The FRDC has engaged a broad cross-section of leaders, entrepreneurs and innovators from across Australia’s fishing and aquaculture community, including industry, to explore four possible scenarios of the future up until 2030. These scenarios will then help inform the 2020–2025 plan and alternative investment areas for RD&E.
The four scenarios can loosely be described as:
- A future world characterised by confidence in information, knowledge and authority, in which these drivers work to create a unified and inclusive community.
- A future world driven by fear, in which authorities and the purveyors of information polarise and divide different sectors within the community.
- A future world in which key environmental impacts are known, measured and managed and decisions are informed by evidence.
- A future world in which key environmental impacts are largely unknown, unmeasured and unmanaged and decision-making is driven by populism.
The dynamics within each scenario described above shape how the scenario plays out.
For example, by 2030 strong beliefs in the value of science might drive proactive adaptation to and mitigation of climate change. Alternatively, progress could be hampered by an inability to take evidence-based action.
Several of the scenarios describe deeply polarised politics which are fuelled by factors such as sensationalist media, or populism, in which celebrity is entwined with politics. Other potential futures feature more respectful, evidence-based political discourse.
The four scenarios also describe a number of possibilities for our aquatic systems – in some futures, they continue to be neglected and decline in health and productivity. Another scenario incorporates incentive programs to deliver economic advantage from rehabilitative efforts.
In one possible future, Australia’s fishing and aquaculture community is highly regarded for the benefits it delivers to the Australian public and our fisheries management is upheld as an example of world’s best practice.
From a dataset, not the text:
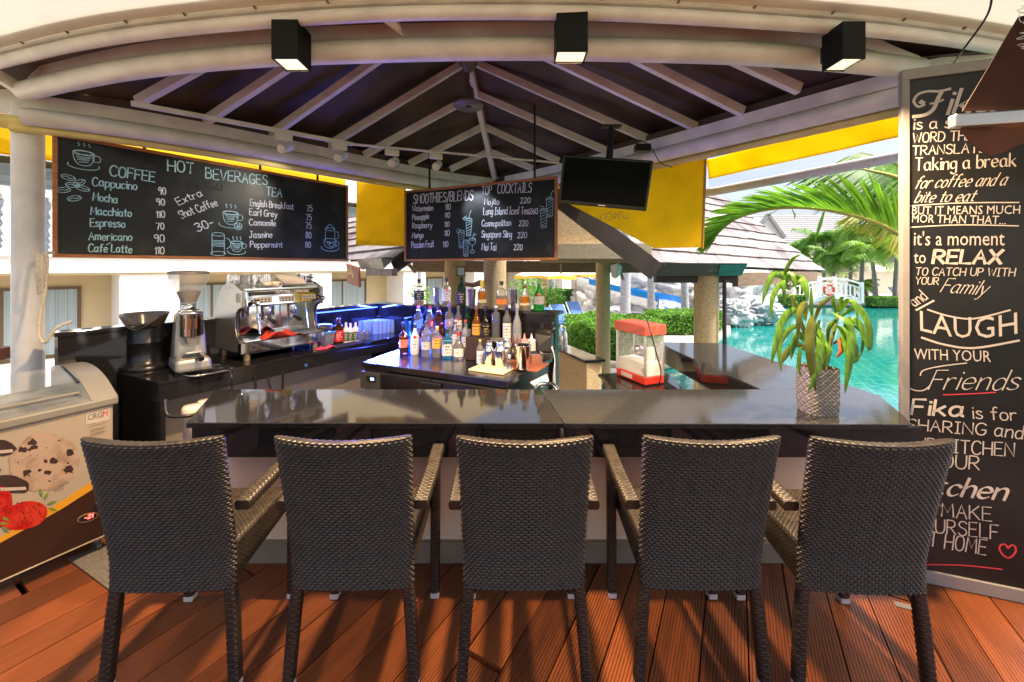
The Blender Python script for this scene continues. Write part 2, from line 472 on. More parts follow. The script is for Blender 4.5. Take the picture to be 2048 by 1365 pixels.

A less positive alternative sees Australia’s fishing and aquaculture community endure radical disruption, loss of social licence, heavy regulation, contraction and marginalisation.
By presenting potential futures, these scenarios can help to establish what the industry needs to focus on, to either reach desired outcomes or avoid detrimental ones. The process provides a way to ‘rehearse’ for what might happen and seeks to present futures that embody some of the complexity of the real world. For this reason, each scenario presents a range of interconnected outcomes that transcend a simpler, more linear cause-and-effect approach. The aim is that any lessons identified from such a rehearsal can then be incorporated into the plan.
Some of the early themes emerging from the scenarios include the need to identify opportunities to continue to grow production and profit, while leaving a lighter environmental and social footprint.
Participants in the planning process have also identified a need for:
- greater capacity within the fishing and aquaculture community to influence decision-makers and leaders at all levels;
- readily accessible, robust data to inform resource-sharing decisions as competition for aquatic space and resources increases;
- effective investment in activities to care for the natural processes that underpin sustainable fisheries;
- the collection of robust and accurate data in key areas to demonstrate transparency and enable traceability;
- better relationships with customers, with other sectors and with each other; and
- leadership to set good strategic direction, enable difficult conversations and to make hard decisions.
The four scenarios have been presented at workshops around the country, to gather further feedback and insights. Participants have been quick to observe that some of the dynamics explored in the scenarios are already beginning to play out, including economic crisis, climate change and population growth, and their associated effects.
Other changes already affecting the fishing community are a steady reduction in the number of fishers, consolidation of ownership and societal changes, including those related to food choices, such as the rise of flexitarian or vegetarian diets.
That these trends will continue appears to have been broadly accepted as a ‘given’, however, even amid the negatives, there are opportunities to be found and action that can be taken to respond and adapt, particularly if there is collective will and a coordinated plan to do so.
The results of these stakeholder workshops are being collated, analysed and considered by a number of stakeholder groups.
The analysis will help to articulate a shared vision, planned outcomes and objectives, which the FRDC will use as the basis for developing the 2020–2025 plan. The final plan will be released in mid-2020.